» Objective: Scan the lines below; pull out those with "picture".

» Material to process:
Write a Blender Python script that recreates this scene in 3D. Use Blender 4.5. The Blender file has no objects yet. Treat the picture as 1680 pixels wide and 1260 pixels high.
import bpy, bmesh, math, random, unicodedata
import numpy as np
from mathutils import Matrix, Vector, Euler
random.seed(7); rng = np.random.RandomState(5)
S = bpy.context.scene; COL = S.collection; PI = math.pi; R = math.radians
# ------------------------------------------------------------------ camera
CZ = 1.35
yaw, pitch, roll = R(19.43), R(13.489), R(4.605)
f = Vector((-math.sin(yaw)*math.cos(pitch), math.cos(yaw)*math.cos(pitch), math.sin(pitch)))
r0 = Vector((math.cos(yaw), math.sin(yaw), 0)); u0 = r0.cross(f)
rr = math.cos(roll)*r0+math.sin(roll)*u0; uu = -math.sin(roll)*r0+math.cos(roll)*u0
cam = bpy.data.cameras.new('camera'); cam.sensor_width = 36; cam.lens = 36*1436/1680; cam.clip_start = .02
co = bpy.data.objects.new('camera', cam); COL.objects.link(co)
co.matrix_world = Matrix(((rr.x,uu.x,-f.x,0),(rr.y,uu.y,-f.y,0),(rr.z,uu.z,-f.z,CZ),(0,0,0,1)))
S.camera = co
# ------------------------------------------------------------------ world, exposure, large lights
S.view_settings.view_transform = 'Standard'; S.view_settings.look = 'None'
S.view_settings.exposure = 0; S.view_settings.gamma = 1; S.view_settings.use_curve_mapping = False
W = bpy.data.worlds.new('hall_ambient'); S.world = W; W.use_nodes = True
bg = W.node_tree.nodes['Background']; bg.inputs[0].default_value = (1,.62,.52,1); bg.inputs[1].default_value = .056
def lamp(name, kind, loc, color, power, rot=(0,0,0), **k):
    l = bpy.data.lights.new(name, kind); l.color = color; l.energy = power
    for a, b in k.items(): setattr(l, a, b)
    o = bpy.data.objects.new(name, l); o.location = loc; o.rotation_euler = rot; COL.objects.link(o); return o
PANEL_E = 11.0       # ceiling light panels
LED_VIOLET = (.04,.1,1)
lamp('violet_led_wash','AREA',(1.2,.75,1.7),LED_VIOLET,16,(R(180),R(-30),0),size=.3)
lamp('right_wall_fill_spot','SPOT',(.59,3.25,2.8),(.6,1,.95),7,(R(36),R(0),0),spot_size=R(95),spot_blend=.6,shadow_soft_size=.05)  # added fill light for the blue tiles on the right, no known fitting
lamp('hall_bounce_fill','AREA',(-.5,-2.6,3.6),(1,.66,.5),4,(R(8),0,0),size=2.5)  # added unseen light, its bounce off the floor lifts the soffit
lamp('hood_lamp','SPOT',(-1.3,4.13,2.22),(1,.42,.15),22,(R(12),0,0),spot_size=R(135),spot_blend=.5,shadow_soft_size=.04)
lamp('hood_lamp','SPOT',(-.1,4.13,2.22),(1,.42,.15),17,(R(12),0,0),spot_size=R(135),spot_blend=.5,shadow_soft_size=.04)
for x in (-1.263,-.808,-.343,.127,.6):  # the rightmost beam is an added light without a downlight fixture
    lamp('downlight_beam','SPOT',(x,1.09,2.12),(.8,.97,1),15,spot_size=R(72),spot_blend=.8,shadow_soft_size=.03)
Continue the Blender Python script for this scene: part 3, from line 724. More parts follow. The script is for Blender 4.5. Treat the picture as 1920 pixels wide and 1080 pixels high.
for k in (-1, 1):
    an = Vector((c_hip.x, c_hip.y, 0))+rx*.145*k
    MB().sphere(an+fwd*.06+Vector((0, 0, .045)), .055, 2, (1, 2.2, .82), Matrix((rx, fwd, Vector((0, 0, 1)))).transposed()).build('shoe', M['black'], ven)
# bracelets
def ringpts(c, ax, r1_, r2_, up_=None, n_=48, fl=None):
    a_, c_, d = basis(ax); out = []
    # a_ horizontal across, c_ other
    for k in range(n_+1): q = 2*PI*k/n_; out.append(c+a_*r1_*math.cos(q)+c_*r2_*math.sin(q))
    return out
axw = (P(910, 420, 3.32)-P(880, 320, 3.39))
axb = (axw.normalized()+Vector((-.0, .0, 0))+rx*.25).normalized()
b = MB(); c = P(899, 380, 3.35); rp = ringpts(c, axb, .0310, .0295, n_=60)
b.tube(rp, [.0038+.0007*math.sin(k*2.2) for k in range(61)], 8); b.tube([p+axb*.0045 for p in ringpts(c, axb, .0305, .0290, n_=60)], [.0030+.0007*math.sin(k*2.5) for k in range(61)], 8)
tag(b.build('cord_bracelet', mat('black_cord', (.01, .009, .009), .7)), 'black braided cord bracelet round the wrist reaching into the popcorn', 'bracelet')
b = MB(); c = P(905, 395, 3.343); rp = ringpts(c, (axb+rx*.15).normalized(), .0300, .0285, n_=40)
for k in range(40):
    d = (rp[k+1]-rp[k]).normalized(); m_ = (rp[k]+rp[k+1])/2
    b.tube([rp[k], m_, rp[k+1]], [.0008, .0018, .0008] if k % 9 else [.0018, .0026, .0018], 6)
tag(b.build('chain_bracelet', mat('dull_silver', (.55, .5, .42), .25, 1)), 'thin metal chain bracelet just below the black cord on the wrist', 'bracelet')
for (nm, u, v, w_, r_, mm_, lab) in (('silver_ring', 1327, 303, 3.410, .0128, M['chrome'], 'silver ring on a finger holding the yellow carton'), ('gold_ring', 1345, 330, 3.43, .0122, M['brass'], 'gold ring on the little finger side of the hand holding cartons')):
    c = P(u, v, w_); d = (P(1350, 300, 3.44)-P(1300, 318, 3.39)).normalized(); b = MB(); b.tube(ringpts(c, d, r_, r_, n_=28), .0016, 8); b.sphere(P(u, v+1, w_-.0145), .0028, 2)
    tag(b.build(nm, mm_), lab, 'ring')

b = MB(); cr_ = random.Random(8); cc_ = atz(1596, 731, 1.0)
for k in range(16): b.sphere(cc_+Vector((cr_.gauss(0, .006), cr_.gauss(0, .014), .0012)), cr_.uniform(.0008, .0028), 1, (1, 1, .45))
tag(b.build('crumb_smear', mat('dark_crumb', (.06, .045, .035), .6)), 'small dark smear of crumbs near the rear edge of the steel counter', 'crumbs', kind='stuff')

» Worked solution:
Write a Blender Python script that recreates this scene in 3D. Use Blender 4.5. The Blender file has no objects yet. Treat the picture as 1680 pixels wide and 1260 pixels high.
Continue the Blender Python script for this scene: part 3, from line 724. More parts follow. The script is for Blender 4.5. Treat the picture as 1920 pixels wide and 1080 pixels high.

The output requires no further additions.